Data section start
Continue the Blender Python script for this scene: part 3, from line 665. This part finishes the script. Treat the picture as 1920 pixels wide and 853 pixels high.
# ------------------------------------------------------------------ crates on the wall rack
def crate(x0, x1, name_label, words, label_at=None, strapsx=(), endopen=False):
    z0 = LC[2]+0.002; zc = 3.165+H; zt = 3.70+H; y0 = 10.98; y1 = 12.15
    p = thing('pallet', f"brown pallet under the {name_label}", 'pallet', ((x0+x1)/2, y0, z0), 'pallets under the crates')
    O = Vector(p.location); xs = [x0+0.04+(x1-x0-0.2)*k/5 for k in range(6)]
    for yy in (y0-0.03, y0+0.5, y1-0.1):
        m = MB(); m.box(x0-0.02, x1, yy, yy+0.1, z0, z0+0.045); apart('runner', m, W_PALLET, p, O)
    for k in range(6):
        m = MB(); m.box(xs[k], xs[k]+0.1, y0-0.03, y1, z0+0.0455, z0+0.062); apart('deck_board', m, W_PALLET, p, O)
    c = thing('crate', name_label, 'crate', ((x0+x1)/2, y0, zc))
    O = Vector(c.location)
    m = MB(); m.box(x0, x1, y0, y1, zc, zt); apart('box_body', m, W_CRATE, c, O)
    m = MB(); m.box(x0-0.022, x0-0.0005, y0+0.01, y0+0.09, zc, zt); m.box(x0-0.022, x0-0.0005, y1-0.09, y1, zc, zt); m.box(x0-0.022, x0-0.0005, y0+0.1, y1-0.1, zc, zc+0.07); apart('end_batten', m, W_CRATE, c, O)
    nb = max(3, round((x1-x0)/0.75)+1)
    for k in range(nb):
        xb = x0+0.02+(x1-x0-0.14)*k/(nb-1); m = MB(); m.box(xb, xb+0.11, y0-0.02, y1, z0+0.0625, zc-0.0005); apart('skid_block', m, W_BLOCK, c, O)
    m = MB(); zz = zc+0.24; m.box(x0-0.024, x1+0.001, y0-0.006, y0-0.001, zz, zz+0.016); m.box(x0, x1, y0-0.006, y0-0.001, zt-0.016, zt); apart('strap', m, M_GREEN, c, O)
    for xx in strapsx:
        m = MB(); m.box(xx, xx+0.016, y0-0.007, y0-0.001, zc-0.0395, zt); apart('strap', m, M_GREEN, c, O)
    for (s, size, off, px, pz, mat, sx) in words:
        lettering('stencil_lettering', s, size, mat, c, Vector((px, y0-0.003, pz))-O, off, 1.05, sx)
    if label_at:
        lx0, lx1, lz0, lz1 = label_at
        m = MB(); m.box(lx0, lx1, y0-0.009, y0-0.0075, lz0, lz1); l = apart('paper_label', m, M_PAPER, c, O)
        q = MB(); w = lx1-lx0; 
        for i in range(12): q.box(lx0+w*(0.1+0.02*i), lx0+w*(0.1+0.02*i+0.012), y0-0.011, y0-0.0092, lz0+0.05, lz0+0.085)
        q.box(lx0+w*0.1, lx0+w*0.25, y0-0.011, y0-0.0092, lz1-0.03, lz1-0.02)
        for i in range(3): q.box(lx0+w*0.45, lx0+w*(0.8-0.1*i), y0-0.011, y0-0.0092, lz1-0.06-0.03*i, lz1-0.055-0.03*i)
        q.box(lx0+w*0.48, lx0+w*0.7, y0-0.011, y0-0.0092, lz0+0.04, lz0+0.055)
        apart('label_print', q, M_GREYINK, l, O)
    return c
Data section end
Exercise description: Copy out every line of the data above, exactly as given.

Output for this exercise:
Continue the Blender Python script for this scene: part 3, from line 665. This part finishes the script. Treat the picture as 1920 pixels wide and 853 pixels high.
# ------------------------------------------------------------------ crates on the wall rack
def crate(x0, x1, name_label, words, label_at=None, strapsx=(), endopen=False):
    z0 = LC[2]+0.002; zc = 3.165+H; zt = 3.70+H; y0 = 10.98; y1 = 12.15
    p = thing('pallet', f"brown pallet under the {name_label}", 'pallet', ((x0+x1)/2, y0, z0), 'pallets under the crates')
    O = Vector(p.location); xs = [x0+0.04+(x1-x0-0.2)*k/5 for k in range(6)]
    for yy in (y0-0.03, y0+0.5, y1-0.1):
        m = MB(); m.box(x0-0.02, x1, yy, yy+0.1, z0, z0+0.045); apart('runner', m, W_PALLET, p, O)
    for k in range(6):
        m = MB(); m.box(xs[k], xs[k]+0.1, y0-0.03, y1, z0+0.0455, z0+0.062); apart('deck_board', m, W_PALLET, p, O)
    c = thing('crate', name_label, 'crate', ((x0+x1)/2, y0, zc))
    O = Vector(c.location)
    m = MB(); m.box(x0, x1, y0, y1, zc, zt); apart('box_body', m, W_CRATE, c, O)
    m = MB(); m.box(x0-0.022, x0-0.0005, y0+0.01, y0+0.09, zc, zt); m.box(x0-0.022, x0-0.0005, y1-0.09, y1, zc, zt); m.box(x0-0.022, x0-0.0005, y0+0.1, y1-0.1, zc, zc+0.07); apart('end_batten', m, W_CRATE, c, O)
    nb = max(3, round((x1-x0)/0.75)+1)
    for k in range(nb):
        xb = x0+0.02+(x1-x0-0.14)*k/(nb-1); m = MB(); m.box(xb, xb+0.11, y0-0.02, y1, z0+0.0625, zc-0.0005); apart('skid_block', m, W_BLOCK, c, O)
    m = MB(); zz = zc+0.24; m.box(x0-0.024, x1+0.001, y0-0.006, y0-0.001, zz, zz+0.016); m.box(x0, x1, y0-0.006, y0-0.001, zt-0.016, zt); apart('strap', m, M_GREEN, c, O)
    for xx in strapsx:
        m = MB(); m.box(xx, xx+0.016, y0-0.007, y0-0.001, zc-0.0395, zt); apart('strap', m, M_GREEN, c, O)
    for (s, size, off, px, pz, mat, sx) in words:
        lettering('stencil_lettering', s, size, mat, c, Vector((px, y0-0.003, pz))-O, off, 1.05, sx)
    if label_at:
        lx0, lx1, lz0, lz1 = label_at
        m = MB(); m.box(lx0, lx1, y0-0.009, y0-0.0075, lz0, lz1); l = apart('paper_label', m, M_PAPER, c, O)
        q = MB(); w = lx1-lx0; 
        for i in range(12): q.box(lx0+w*(0.1+0.02*i), lx0+w*(0.1+0.02*i+0.012), y0-0.011, y0-0.0092, lz0+0.05, lz0+0.085)
        q.box(lx0+w*0.1, lx0+w*0.25, y0-0.011, y0-0.0092, lz1-0.03, lz1-0.02)
        for i in range(3): q.box(lx0+w*0.45, lx0+w*(0.8-0.1*i), y0-0.011, y0-0.0092, lz1-0.06-0.03*i, lz1-0.055-0.03*i)
        q.box(lx0+w*0.48, lx0+w*0.7, y0-0.011, y0-0.0092, lz0+0.04, lz0+0.055)
        apart('label_print', q, M_GREYINK, l, O)
    return c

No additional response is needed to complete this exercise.